When he was just four years old, I took him, Danielle, and Dean to the Metro Center Mall in Phoenix (AKA “hell”—little “h” because it doesn’t deserve a capital h), Arizona. Before we went, we’d stopped at their Granma’s house, where she gave back some play clothes from a former visit, which she had washed for me. (Remember this part.)
Once we got to the mall, we walked all over it. There are probably 1200 stores there. I’m not kidding. Well, exaggerating a little. More like 120 stores. Honestly, we used to go there a lot because when you live in hell, you are always looking for a cool place—not “cool” as in a P-diddy/J-Lo kinda cool, but as in a “North Pole” kinda cool. So we went a LOT. I grew to know the names of my favorite clerks in Dillards, JCPenneys, Mervyns, and McDonald’s, because I could never get out of that mall without having to buy three chicken-nugget kids’ meals with a Sprite.
Anywho, on this day we were nearing the end of our visit, and I just needed to go into a Photo Shop to pick up some photos.
I had quite a contraption to get around with three kids under the age of four.
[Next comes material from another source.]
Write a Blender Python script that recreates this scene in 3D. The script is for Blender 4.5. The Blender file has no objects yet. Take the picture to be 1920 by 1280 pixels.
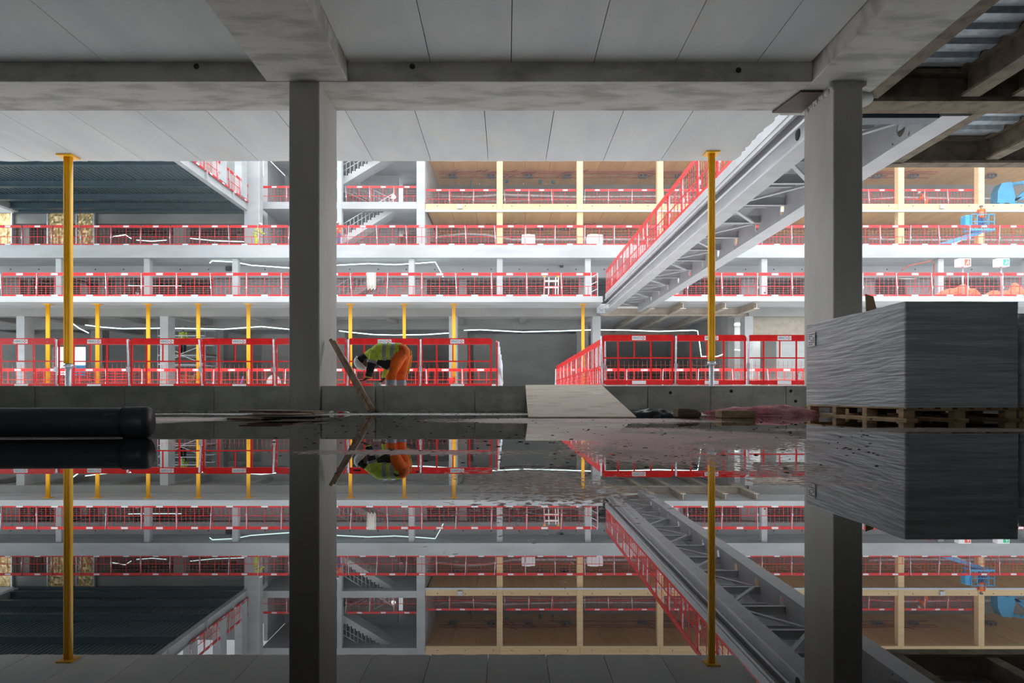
import bpy, bmesh, math, random
from mathutils import Vector, Matrix, noise as mnoise
random.seed(7)
SC = bpy.context.scene
COL = SC.collection
# ------------------------------------------------------------------ camera
H = 0.25; F = 1300.0; VX = 950.0; VY = 743.0
cam_d = bpy.data.cameras.new('camera'); cam = bpy.data.objects.new('camera', cam_d); COL.objects.link(cam)
cam.location = (0, 0, H); cam.rotation_euler = (math.pi/2, 0, 0)
cam_d.sensor_width = 36; cam_d.lens = F/1920*36
cam_d.shift_x = (960-VX)/1920; cam_d.shift_y = (VY-640)/1920
cam_d.clip_start = 0.05; cam_d.clip_end = 400
SC.camera = cam
# ------------------------------------------------------------------ world, sun, exposure
SC.view_settings.view_transform = 'Standard'
try: SC.view_settings.look = 'None'
except Exception: pass
SC.view_settings.gamma = 1; SC.view_settings.use_curve_mapping = False
SC.view_settings.exposure = 0.0
W = bpy.data.worlds.new('overcast_sky'); SC.world = W; W.use_nodes = True
bg = W.node_tree.nodes['Background']
bg.inputs[0].default_value = (0.86, 0.94, 1.0, 1); bg.inputs[1].default_value = 2.7
sun_d = bpy.data.lights.new('sun', 'SUN'); sun_d.energy = 1.1; sun_d.angle = math.radians(35); sun_d.color = (1, .97, .92)
sun = bpy.data.objects.new('sun', sun_d); COL.objects.link(sun)
sun.rotation_euler = (math.radians(48), 0, math.radians(-20)); sun.location = (0, 0, 30)
SC.cycles.volume_bounces = 1; SC.cycles.max_bounces = 9; SC.cycles.diffuse_bounces = 6; SC.cycles.glossy_bounces = 5
SC.cycles.use_denoising = True; SC.cycles.sample_clamp_indirect = 6

def X(px, d): return (px-VX)/F*d
def Z(py, d): return H+(VY-py)/F*d

# ------------------------------------------------------------------ materials
def nn(nt, t, **kw):
    n = nt.nodes.new(t)
    for k, v in kw.items(): setattr(n, k, v)
    return n
def mth(nt, op, a, b=None, c=None):
    n = nn(nt, 'ShaderNodeMath', operation=op)
    for i, v in enumerate((a, b, c)):
        if v is None: continue
        if isinstance(v, (int, float)): n.inputs[i].default_value = v
        else: nt.links.new(v, n.inputs[i])
    return n.outputs[0]
def mix(nt, fac, a, b):
    n = nn(nt, 'ShaderNodeMix', data_type='RGBA')
    for s, v in ((n.inputs[0], fac), (n.inputs[6], a), (n.inputs[7], b)):
        if isinstance(v, (int, float)): s.default_value = v
        elif isinstance(v, tuple): s.default_value = (*v, 1) if len(v) == 3 else v
        else: nt.links.new(v, s)
    return n.outputs[2]
def noise(nt, vec, scale, detail=4, rough=.55):
    n = nn(nt, 'ShaderNodeTexNoise'); n.inputs['Scale'].default_value = scale
    n.inputs['Detail'].default_value = detail; n.inputs['Roughness'].default_value = rough
    nt.links.new(vec, n.inputs['Vector']); return n.outputs['Fac']
def ramp(nt, v, a, b):
    n = nn(nt, 'ShaderNodeMapRange', interpolation_type='SMOOTHSTEP'); nt.links.new(v, n.inputs[0])
    n.inputs[1].default_value = a; n.inputs[2].default_value = b; return n.outputs[0]
def coords(nt, scale=(1, 1, 1), rot=(0, 0, 0), kind='Object'):
    tc = nn(nt, 'ShaderNodeTexCoord'); mp = nn(nt, 'ShaderNodeMapping')
    mp.inputs['Scale'].default_value = scale; mp.inputs['Rotation'].default_value = rot
    nt.links.new(tc.outputs[kind], mp.inputs[0]); return mp.outputs[0]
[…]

It was a stroller with a “handholder” strung through it. A “handholder” was comprised of two velcro strips on either end of a long, red curly cord. Made so that one end was for an adult hand and the other for a child’s. Only for my purposes, I strung it through the handle of Dean’s stroller with David Scott and Danielle attached on either side. It worked well, and only embarrassing when both end kids would stretch across entire aisles in the mall, blocking all traffic, which gave cause for total strangers to roll their eyes at me, and little huffs of impatience behind me. But I only have two hands and three kids—do the math.
Okay, back to the photo shop. It was right smack next to a pet shop. David Scott asked if he could just go look in the window while I picked up the photos. I didn’t normally let him loose, but thinking it was a harmless request, knowing I could see the kids from the register in the store, I said, “Sure”.
I let him loose, got my photos within three minutes, and upon returning, could not find him. Not at the window, not inside the pet store ... not anywhere in sight. At first, I am perturbed—“Darn kid, we need to go!” Then the minutes ticked by, and my heart turned frantic. I called Mall Security. More minutes went by—still no David Scott. Three and a half-feet tall, bright blonde curly hair, big green eyes, wearing a red and blue baseball shirt, red shorts. Nowhere. I called his Dad at the office. “I’ve lost David Scott at the mall. It’s been fifteen minutes. Yes, Security is helping. Yes, Police are on the way. Yes, I gave them a picture of him and description.”
I was sucking a lot of emotion inside, trying to keep calm.
“Hey MOM!” I hear from the second story level. I look up. It’s David Scott! But wait, he’s not wearing the same clothing I just saw him in! He’s all happy, I direct him to take the escalator DOWN, and by this time tears are falling as he reaches my arms. I am full-on bawling in the mall.